TASK PROMPT
Extract all data as written.
::: SOURCE MATERIAL :::
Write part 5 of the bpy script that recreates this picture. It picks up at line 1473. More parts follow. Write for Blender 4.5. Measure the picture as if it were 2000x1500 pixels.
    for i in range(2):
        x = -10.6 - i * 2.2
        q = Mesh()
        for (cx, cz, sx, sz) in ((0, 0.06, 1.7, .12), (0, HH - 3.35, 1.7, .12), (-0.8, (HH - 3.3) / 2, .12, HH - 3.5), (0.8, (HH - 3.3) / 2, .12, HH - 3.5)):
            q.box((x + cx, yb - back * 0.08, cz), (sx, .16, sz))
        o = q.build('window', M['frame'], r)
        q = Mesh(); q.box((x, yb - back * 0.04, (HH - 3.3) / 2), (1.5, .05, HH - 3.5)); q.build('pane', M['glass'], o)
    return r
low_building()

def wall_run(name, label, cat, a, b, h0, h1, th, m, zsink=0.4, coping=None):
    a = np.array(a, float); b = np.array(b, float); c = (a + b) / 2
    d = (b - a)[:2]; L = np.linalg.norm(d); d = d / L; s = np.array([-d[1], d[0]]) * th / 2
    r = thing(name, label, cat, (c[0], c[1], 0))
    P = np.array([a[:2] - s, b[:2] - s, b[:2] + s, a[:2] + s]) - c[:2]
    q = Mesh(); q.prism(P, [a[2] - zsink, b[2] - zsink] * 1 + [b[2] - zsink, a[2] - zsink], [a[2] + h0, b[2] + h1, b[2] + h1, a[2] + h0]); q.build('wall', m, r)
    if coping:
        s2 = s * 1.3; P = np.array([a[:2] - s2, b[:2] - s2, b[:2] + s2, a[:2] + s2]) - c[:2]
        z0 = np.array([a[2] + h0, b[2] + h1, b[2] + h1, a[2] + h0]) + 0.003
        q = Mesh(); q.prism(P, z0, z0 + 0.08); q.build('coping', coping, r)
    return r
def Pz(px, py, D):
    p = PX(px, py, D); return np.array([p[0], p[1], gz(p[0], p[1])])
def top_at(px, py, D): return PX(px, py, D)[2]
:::
THE REPLY
Write part 5 of the bpy script that recreates this picture. It picks up at line 1473. More parts follow. Write for Blender 4.5. Measure the picture as if it were 2000x1500 pixels.
    for i in range(2):
        x = -10.6 - i * 2.2
        q = Mesh()
        for (cx, cz, sx, sz) in ((0, 0.06, 1.7, .12), (0, HH - 3.35, 1.7, .12), (-0.8, (HH - 3.3) / 2, .12, HH - 3.5), (0.8, (HH - 3.3) / 2, .12, HH - 3.5)):
            q.box((x + cx, yb - back * 0.08, cz), (sx, .16, sz))
        o = q.build('window', M['frame'], r)
        q = Mesh(); q.box((x, yb - back * 0.04, (HH - 3.3) / 2), (1.5, .05, HH - 3.5)); q.build('pane', M['glass'], o)
    return r
low_building()

def wall_run(name, label, cat, a, b, h0, h1, th, m, zsink=0.4, coping=None):
    a = np.array(a, float); b = np.array(b, float); c = (a + b) / 2
    d = (b - a)[:2]; L = np.linalg.norm(d); d = d / L; s = np.array([-d[1], d[0]]) * th / 2
    r = thing(name, label, cat, (c[0], c[1], 0))
    P = np.array([a[:2] - s, b[:2] - s, b[:2] + s, a[:2] + s]) - c[:2]
    q = Mesh(); q.prism(P, [a[2] - zsink, b[2] - zsink] * 1 + [b[2] - zsink, a[2] - zsink], [a[2] + h0, b[2] + h1, b[2] + h1, a[2] + h0]); q.build('wall', m, r)
    if coping:
        s2 = s * 1.3; P = np.array([a[:2] - s2, b[:2] - s2, b[:2] + s2, a[:2] + s2]) - c[:2]
        z0 = np.array([a[2] + h0, b[2] + h1, b[2] + h1, a[2] + h0]) + 0.003
        q = Mesh(); q.prism(P, z0, z0 + 0.08); q.build('coping', coping, r)
    return r
def Pz(px, py, D):
    p = PX(px, py, D); return np.array([p[0], p[1], gz(p[0], p[1])])
def top_at(px, py, D): return PX(px, py, D)[2]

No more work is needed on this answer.